Pese a la atmósfera de modernidad que se vivía en los Países Bajos, ser mujer pintora en el siglo XVII, incluso en una sociedad cuya clase en ascenso retaba algunas viejas costumbres, no era fácil. No lo era, entre otras cosas, porque las artistas encontraban grandes trabas para su formación, a menos que aprendieran con el padre –ocurre con Artemisia Gentileschi–; o con un maestro particular, supervisada la estancia por su esposa –es el caso de Sofonisba Anguissola, también expuesta hoy en las salas del Prado–. Las mujeres no podían frecuentar un taller, fórmula habitual para convertirse en pintor, pues era impensable para las jóvenes compartir cotidianidad con otros muchachos. Además, al salir serían demasiado viejas para casarse. Por si fuera poco, el acceso a las clases de desnudo, la manera de aprender a dibujar la figura humana y pasaporte para la “alta pintura” de escenas de batallas o religiosas, estuvo vetado a las artistas durante siglos. Dedicar los esfuerzos a los bodegones, incluso a finales del siglo XIX, era un modo de llevar adelante la carrera para muchas mujeres.
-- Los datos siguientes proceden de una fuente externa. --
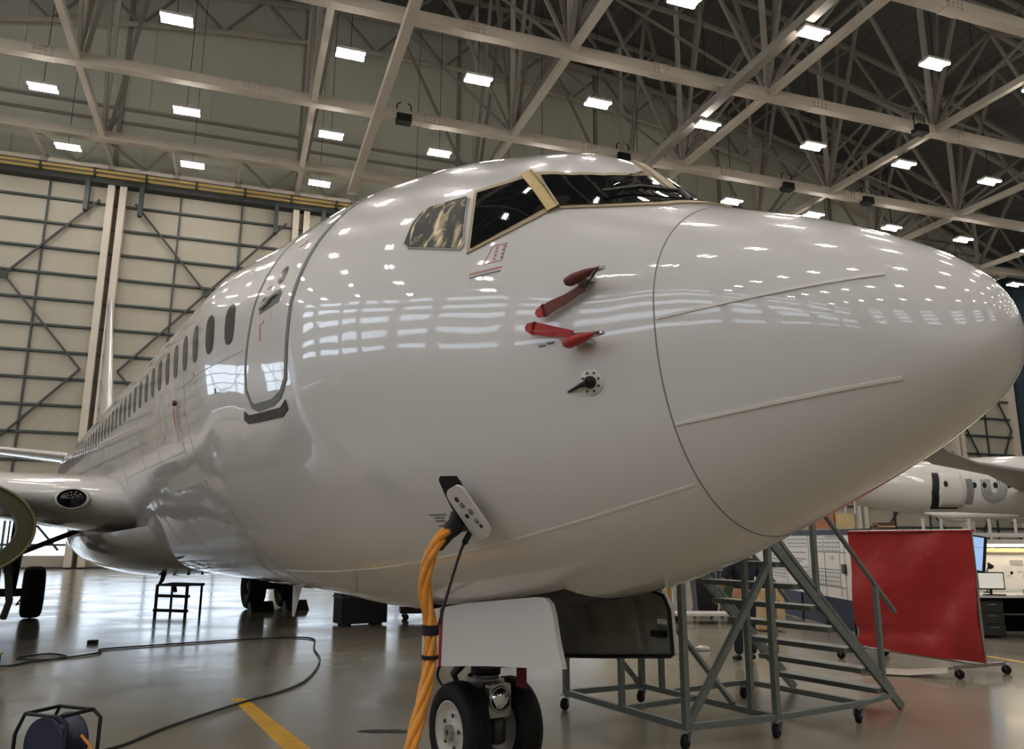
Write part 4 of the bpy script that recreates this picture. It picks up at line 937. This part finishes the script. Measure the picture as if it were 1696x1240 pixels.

Esta particular situación de las artistas hace aún más intrigante el gesto reiterado en algunas obras de Clara Peeters, de la que, por otro lado, se tienen pocas noticias verificables, salvo que fue una pintora precoz especializada en bodegones, que trabajó en Amberes y que su época de máxima creatividad se desarrolló en torno a 1611-1612. Reflejada en los metales brillantes de algunas de sus obras, Peeters se pinta. A veces se pinta incluso pintando. Es una imagen apenas perceptible –camuflada quizá por decoro, para no parecer demasiado descarada en tanto mujer– que Peeters despliega con coraje infinito y una implacable seguridad en su oficio.
Retomando el juego de reflejos, muy arraigado en la época –El matrimonio Arnolfini es una buena muestra de ello, al desvelar en el espejo al fondo el retrato del pintor y la parte no visible del cuarto–, Clara Peeters subraya en su autorretrato una poderosa afirmación de su destreza. Pintar su efigie desde diferentes puntos de vista adaptados a la superficie de las copas o las jarras descubre un absoluto control sobre los ángulos, la escala, la perspectiva, la minuciosidad… y un orgullo sobre una autoría que a veces rubrican también las pastas con la forma de la “P” en su apellido.
Sus maravillosos selfies avant-la-lettre –autorretratos camuflados que evocan a Cindy Sherman cuando su rostro se descubre reflejado en unas gafas o el espejo de una polvera– hacen pensar, además, en las estrategias sofisticadas de tantas mujeres, a menudo obviadas por pintar géneros menores. La pregunta surge insidiosa: ¿desde dónde se establecen los criterios de calidad, el canon? ¿No vuelven a ser restricciones de un discurso que es necesario revisar? Los bodegones de Peeters lo dejan claro: nunca hay que quedarse en las meras apariencias. Una segunda mirada, más atenta, puede desvelar cierta señal radical de modernidad, oculta tras el reflejo de una copa. Por ese gesto, también ahora, desde las salas del Prado Clara Peeters nos desconcertará en su audacia.